By contrast with the transient impact of emotions, Feelings can have a lasting effect.

"feeling introduced a mental alert for the good or bad circumstances and prolonged the impact of emotions by affecting attention and memory lastingly " Looking for Spinoza

And so, "the human impact of all the above causes of emotion...depends on the feelings engendered by those emotions " The Feeling of what Happens

This is linked with extended consciousness since "extended consciousness is the consequence of....the ability to learn and thus retain records of myriad experiences" the Feeling of what Happens

So “the conscious component extends the reach and efficacy of the non conscious system.”

My summary, then, is that emotions are about changes in the body state, are related to core conciousness, and are transient. But if you are conscious, awake and alert, these emotions will generate feelings. and when these feelings are felt in the conscious mind, they can have their maximum impact and a lasting effect.

So, whenever Heath discusses Damasio and lumps together emotion and feelings, you can be pretty sure he's gone off the rails.

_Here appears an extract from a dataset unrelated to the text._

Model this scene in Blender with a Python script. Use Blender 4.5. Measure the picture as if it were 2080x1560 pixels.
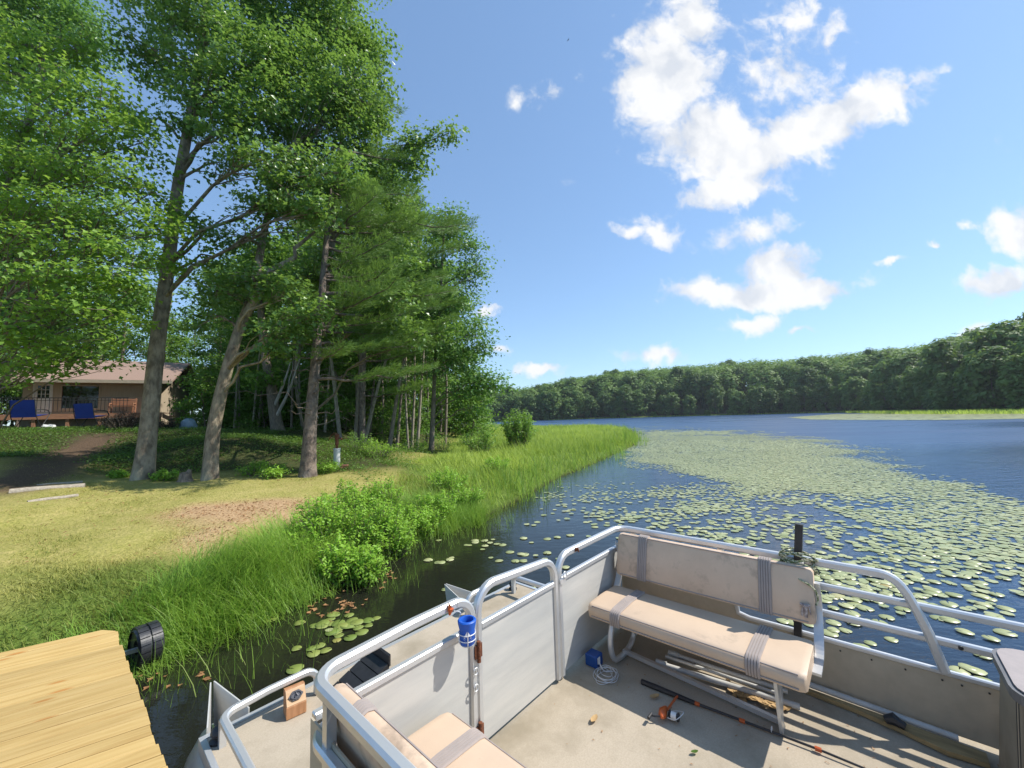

when Heath writes "The definition adopted in this paper uses emotion to signify any stimulation of the feelings, at any level," you know he is heading for trouble.

and when Heath writes "Damasio is saying that if people don’t pay attention then emotions run riot and rule their subsequent behaviour" it highlights just how fundamentally he has misunderstood Damasio's books. (I'm reminded of that great bit of dialogue in A Fish Called Wanda:
Otto: Apes don't read philosophy. Wanda: Yes they do, Otto, they just don't understand it! )

Does the distinction between emotions and feelings matter?
Yes. Because there is almost always a gap between being exposed to an ad and buying a brand. So for advertising to stimulate an emotion of which we are not conscious, its effect will be limited to the time we are exposed to the ad. It is only when these emotions generate conscious feelings that they stand a chance of influencing us later when we are purchasing.

1 comment:

Robert Shaw said...

Your reading of Damasio and mine are similar and it would appear that Robert Heath has misunderstood Damasio. The more interesting aspect of Damasio's work is to understand how behaviour (e.g. buying or consuming) is linked to emotions, feelings and thoughts. At first sight Damasio's "somatic marker" idea looks like a good candidate - a gut feeling that is conjured up by stimuli (e.g. brand identity) that interferes with the rational decision process.

What is unclear is how market research can obtain knowledge of these somatic markers. We aren't conscious of them. Any thoughts on this?